Your email account type matters. Microsoft 365 and Exchange accounts have deep server-side threading support. IMAP accounts — common with Gmail, Yahoo, or third-party providers — rely more on local client logic, which can produce inconsistent groupings.
Your email volume and folder structure matter. In a high-volume inbox with aggressive filtering rules, threads may be split across folders in ways that break visual grouping unless you enable cross-folder conversation view.
How your contacts reply matters. If colleagues or clients use different email clients that strip or alter message headers, threading can break mid-conversation even if you do everything correctly on your end.
Your workflow matters. For people managing long project threads with many participants, conversation view is a significant productivity gain. For people who primarily send and receive standalone messages, the nested display can feel like unnecessary complexity.

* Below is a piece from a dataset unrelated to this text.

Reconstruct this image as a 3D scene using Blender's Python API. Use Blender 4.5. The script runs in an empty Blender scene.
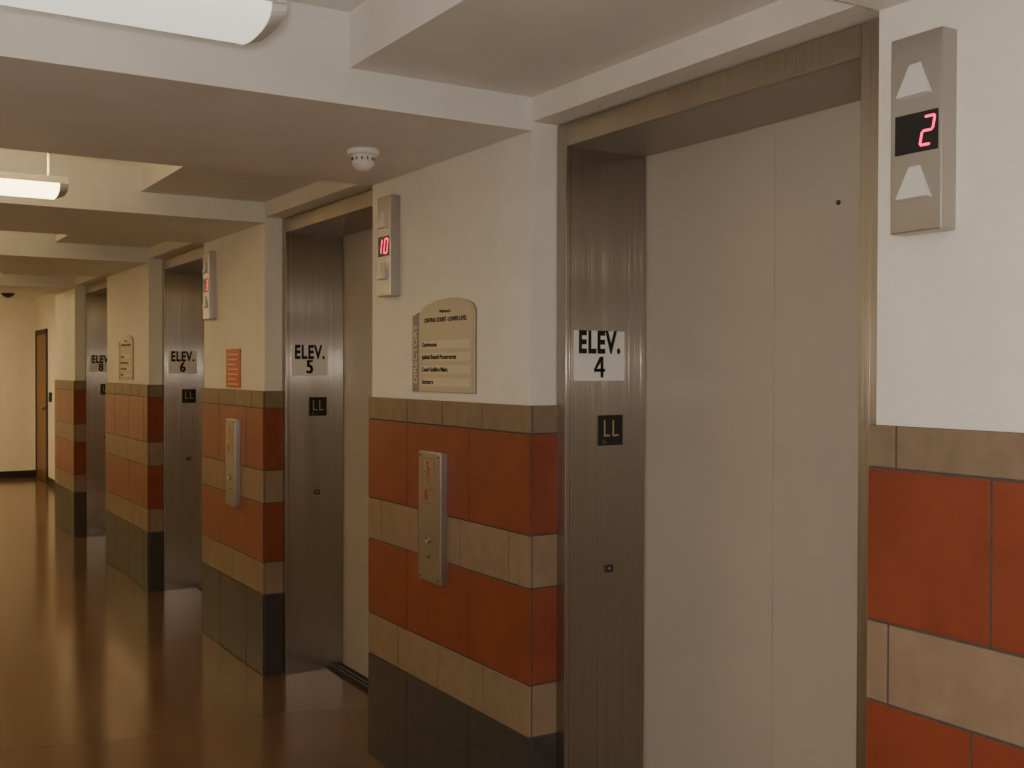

When Threading Helps — and When It Gets Complicated
Conversation View works best for ongoing dialogues: support tickets, team discussions, client correspondence. It's less useful for newsletters, automated notifications, or anything where "replies" don't actually carry context forward.
Some users find that long threads with many participants — especially threads that have been forwarded, split, or had their subject line altered — can appear fragmented or incomplete regardless of settings. This isn't a configuration error; it reflects how email threading works at a technical level across different clients and servers.
Whether Outlook's native threading meets your needs, or whether you'd benefit from additional organization strategies like folders, categories, or focused inbox rules, depends entirely on the volume, type, and structure of the email you actually receive.